2021-22 Lovett Travel Fellow, Andi Rubero, plans research trip to Italy

2021-2022 Mary Ellen Hale Lovett Travel Fellowship

Andi Rubero

The Mary Ellen Hale Lovett Travel Fellowship, through the generous support of Mr. H. Malcolm Lovett, provides students with the unique opportunity to enhance their educational experience at Rice by traveling to significant sites to conduct field research in art history and architectural history.

As the 2021-22 Lovett Travel Fellow, Andi Rubero details her summer travel plans in Italy and how this fellowship will support her architectural research in "spolia":

"As a senior double majoring in Architecture and Art History, I have developed a deep interest in materiality in the context of adaptive-reuse throughout my studies. As an architect, I often pose this question to herself: "How can I generate less waste and harm to the environment when building?" Therefore, my research proposal with the Lovett Fellowship is to revisit the remains of Roman architecture that employ “spolia" (referring to any material inserted into a setting culturally or chronologically distinct from that of its creation) and catalog its deployments -- producing a type of material library -- to study both their aesthetic implications as well as their economic and environmental prospects. It will also be vital for me to consider the symbolic meaning of the reuse of certain materials or artifacts, rather than others; and to situate the political context of each spoliation.
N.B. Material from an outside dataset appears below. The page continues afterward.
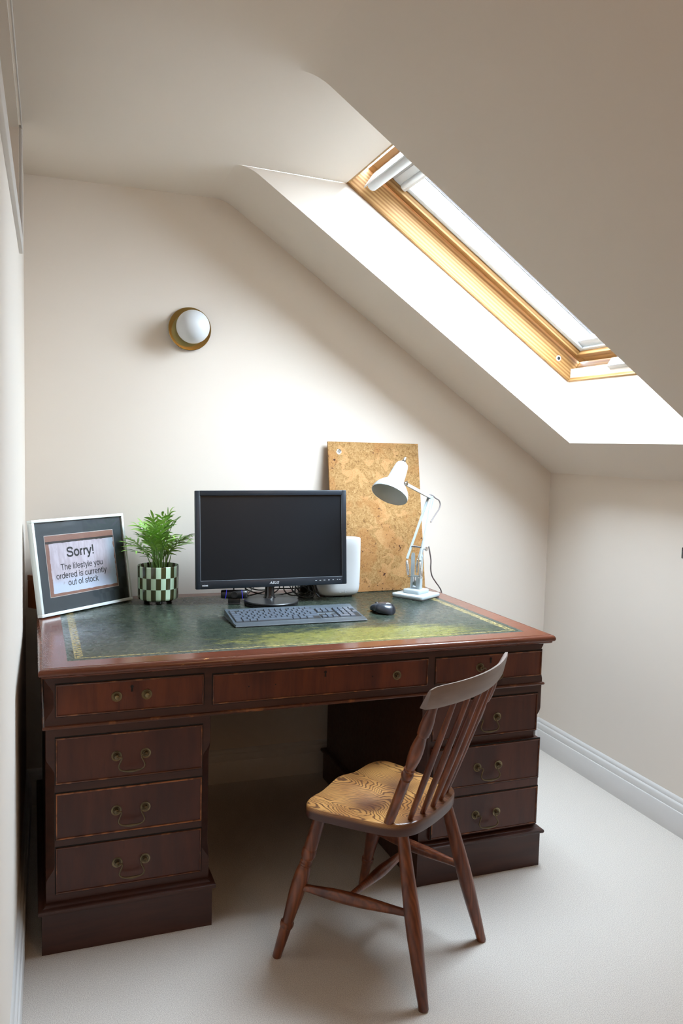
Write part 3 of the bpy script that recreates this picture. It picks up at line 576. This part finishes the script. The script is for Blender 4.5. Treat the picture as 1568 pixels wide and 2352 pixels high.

I will begin my journey in Rome to set a solid foundation of the most quintessential “spolia" case studies. Then, I will conduct a parallel study by visiting sites of material extraction/production --noticeably the marble quarries in Carrara-- and the cities that are most emblematically influenced by said industry. This will give me a better understanding of the time, effort, and cost involved in quarrying versus reusing existing materials to acknowledge the architectural practice of “spolia" and argue for its positive influence on our field today."